Energy Converter

Convert between energy units instantly — Joule, Kilojoule, Calorie, Kilocalorie, Watt-hour and more.

Kilojoule (kJ)0.001
Input
1 Joule (J)

What This Energy Converter Does

This energy converter changes a value from one unit of energy into another: joules (J), kilojoules (kJ), calories (cal), kilocalories (kcal), watt-hours (Wh), kilowatt-hours (kWh), British thermal units (BTU), and more. You enter a number, pick the unit you have and the unit you want, and read the result.

It is built for anyone who runs into mixed energy units: students checking physics homework, people reading food labels in kJ instead of Calories, and homeowners comparing an electricity bill in kWh against an appliance rated in BTU or watts.

How It Works: The Formula

Every conversion routes through one common reference unit, the joule. The tool first converts your input to joules, then converts joules to the target unit. Two steps, no chained rounding.

The fixed relationships it uses are:

  • 1 kilojoule (kJ) = 1,000 J
  • 1 calorie (cal, thermochemical) = 4.184 J
  • 1 kilocalorie (kcal) = 1,000 cal = 4,184 J (this is the food "Calorie")
  • 1 watt-hour (Wh) = 3,600 J
  • 1 kilowatt-hour (kWh) = 3.6 MJ = 3,600,000 J
  • 1 BTU = 1,055.06 J (the tool rounds to ~1,055 J)

The Conversion Formula Written Out

The general rule is: value_in_joules = input x (joules per input unit), then output = value_in_joules / (joules per target unit).

So to go from kWh to joules: J = kWh x 3,600,000. To go from joules to kilocalories: kcal = J / 4,184. To convert calories straight to joules, multiply by 4.184; to reverse it, divide by 4.184.

Worked Example: 2 kWh to Joules and kcal

Suppose an appliance uses 2 kWh in a day and you want that in joules. Multiply: 2 x 3,600,000 = 7,200,000 J, or 7.2 MJ.

To express the same energy as food kilocalories, divide by 4,184: 7,200,000 / 4,184 ~= 1,721 kcal. So 2 kWh of electricity carries roughly the same energy as 1,721 dietary Calories. For a single label example, a 250 kcal snack equals 250 x 4,184 = 1,046,000 J, or about 1,046 kJ.

Tips and Common Mistakes

The biggest trap is the calorie. The "calories" on a food label are actually kilocalories (kcal). A 200-Calorie bar is 200 kcal = 200,000 small calories. Mixing the two off by a factor of 1,000.

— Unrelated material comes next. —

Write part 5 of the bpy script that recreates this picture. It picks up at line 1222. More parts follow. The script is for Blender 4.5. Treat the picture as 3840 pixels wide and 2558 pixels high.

Other points to keep in mind:

  • Don't confuse energy with power. Watts (W) and kilowatts (kW) are power (rate); watt-hours and kWh are energy (rate x time). A 1,000 W heater run for 1 hour uses 1 kWh.
  • BTU has several definitions; this tool uses the common 1,055 J value, which is close enough for heating, cooling, and appliance comparisons.
  • Food energy abroad is often in kJ. To approximate kcal from kJ, divide by 4.184 (e.g., 2,000 kJ ~= 478 kcal).
  • Round only at the end. Converting through joules in one pass avoids errors that build up when you round at each step.